Some thoughts on Potter County judge contest

First, I have to stipulate that I don’t have an electoral voice in Potter County, given that I live in Randall County.

But I’m going to weigh in anyway on the Potter County judge’s race, as I am acquainted with four of the five candidates and I know two of them quite well. The fifth one I met only recently.

The reality of this race is that it actually shouldn’t be a close call. Of the five individuals seeking to succeed 20-year County Judge Arthur Ware, the best qualified person for the job is Nancy Tanner, Ware’s long-time administrative assistant.

I’ve known Tanner well for more than 19 years. My former job as editorial page editor of the local newspaper enabled me to consult with her many times on the issues of the day. She’s competent. She knows the job. Indeed, she had been doing much of the judge’s job since Ware suffered a debilitating stroke in 2010.

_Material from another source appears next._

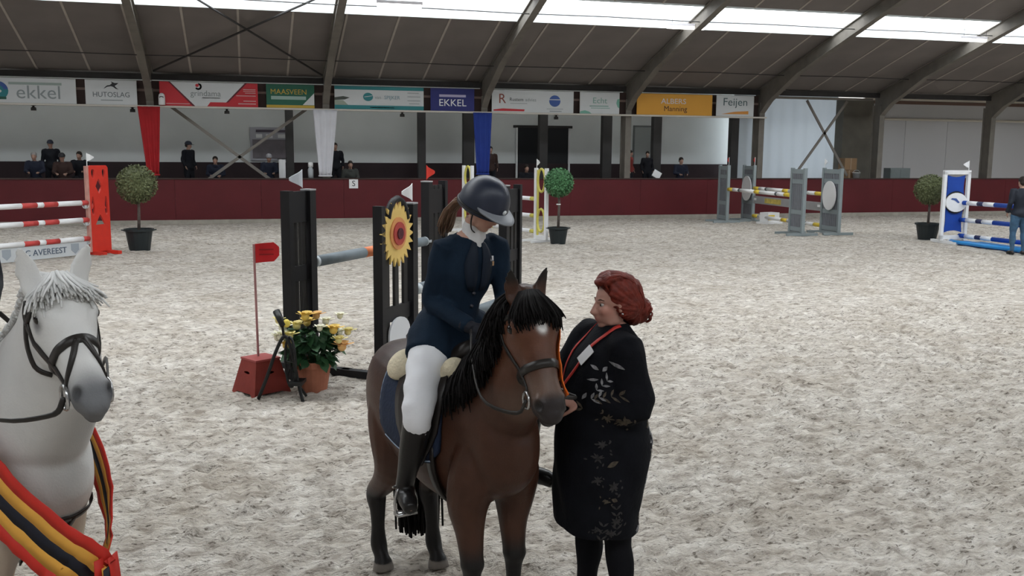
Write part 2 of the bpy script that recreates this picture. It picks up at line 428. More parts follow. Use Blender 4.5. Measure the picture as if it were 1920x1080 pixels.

Tanner’s learning curve would be far less steep than any of the other candidates.

Debra McCartt touts her experience as Amarillo’s first female mayor, her stint as head of a statewide municipal association and her prior experience as a city commissioner. She contends that leadership matters — and it does. As much as I like McCartt personally and admire the job she did as mayor, it needs to be said that the mayor’s main job in Amarillo’s form of government is “showing up.” McCartt did it beautifully. She showed up seemingly at every event where her attendance was required. She often appeared to be at more than one place at a time.

To be mayor, though, required little heavy lifting; that is done by the city manager and his staff of department heads and assistant managers.

The third possible dark horse in this contest is Bill Bandy, the candidate I know the least about. He once worked for former state Rep. David Swinford and professes to be close friends with Rep. Four Price, Rep. John Smithee and Sen. Kel Seliger. He seemed to jump out of the tall grass at the last minute to run for county judge. I am unaware of his previous involvement at any level of county government. He, too, is smart and articulate. It seems that his own experience falls far short of Tanner’s.

Bill Sumerford and Jeff Poindexter are the two remaining candidates. Sumerford has been little more than a political gadfly for the past decade. He’s an anti-tax hawk who for a time was leading various efforts to put key city council decisions to a popular vote. Poindexter has run several times unsuccessfully for public office — and that’s all I say about that.

This contest likely won’t be decided next Tuesday. The smart money suggests a runoff is in store for the top two candidates. I won’t predict who will finish first and second, other than to suggest it appears to be a combination that involves Tanner, McCartt and Bandy.

If I had a vote in this race, I’d cast it for Nancy Tanner.